Something Gained in the Translation

by David Pagel Los Angeles Times, 2006

As a culture, we are far more familiar with things getting lost in translation than discovered there. We accept that nuance and meaning fall between the cracks when translated from one language (or system) to another.

As an artist who makes paintings, sculptures, drawings, videos and audio installations, Steve Roden begins with the opposite assumption: that translation is a wellspring of creativity. At Susanne Vielmetter Los Angeles Projects, his scrappy new works delight in the wacky adaptations that take place when symbols and significance do not precisely align, causing folks to fill in the gaps on the fly — fudging, fiddling and finessing our way to communication.

Roden’s new works are based on his recollections of grammar school music lessons (“Every Good Boy Does Fine”), which he uses to translate a classic score into colors, shapes and maneuvers. The loopy logic of his idiosyncratic system disappears in these paintings and sculptures (plus one silent video), all of which take on lives of their own.

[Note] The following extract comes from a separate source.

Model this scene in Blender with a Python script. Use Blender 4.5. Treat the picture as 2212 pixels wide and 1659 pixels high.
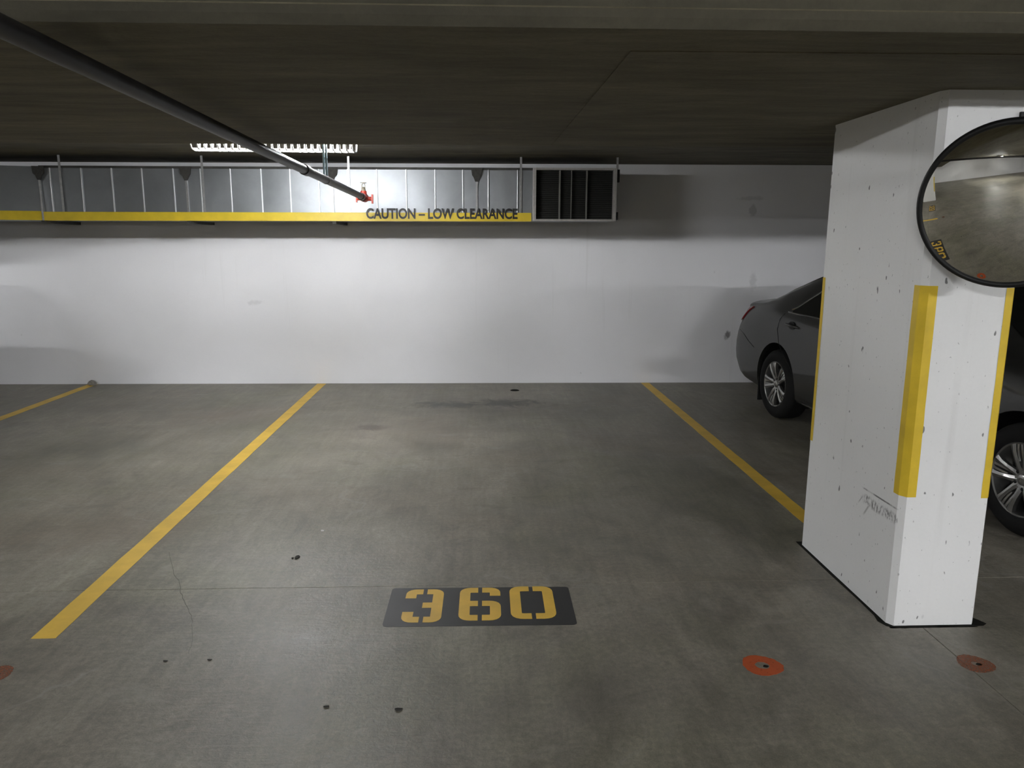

Each painting looks like four or five geometric abstractions piled atop one another. Flat planes of dirty, tertiary tints are crisscrossed with candy-colored lines running every which way. Messy coats of oozing paint fail to cover previous applications, leaving multiple layers of ghostly traces that seem to inhabit different universes. Patterns emerge from cacophonous nonsense only to be swallowed in whirlpools of dissonance.

In many works, Roden makes a pretzel of perspective, providing top, front and side views of diagrammatic landscapes. He’s like a latter-day Cubist hired to map fantastic cities or to illustrate the instructions for impossible-to-assemble appliances.

Alfred Jensen’s insanely inclusive paintings lie behind Roden’s funky compositions, as do Chuck Close’s gridded pictures. Imagine Franz Ackerman with more discipline or James Siena with less and you’ll have an idea of the kaleidoscopic punch packed into Roden’s paintings.

In our obsessively professional age, there’s no shame in falling between the cracks. That’s where art thrives, alongside other creative translations.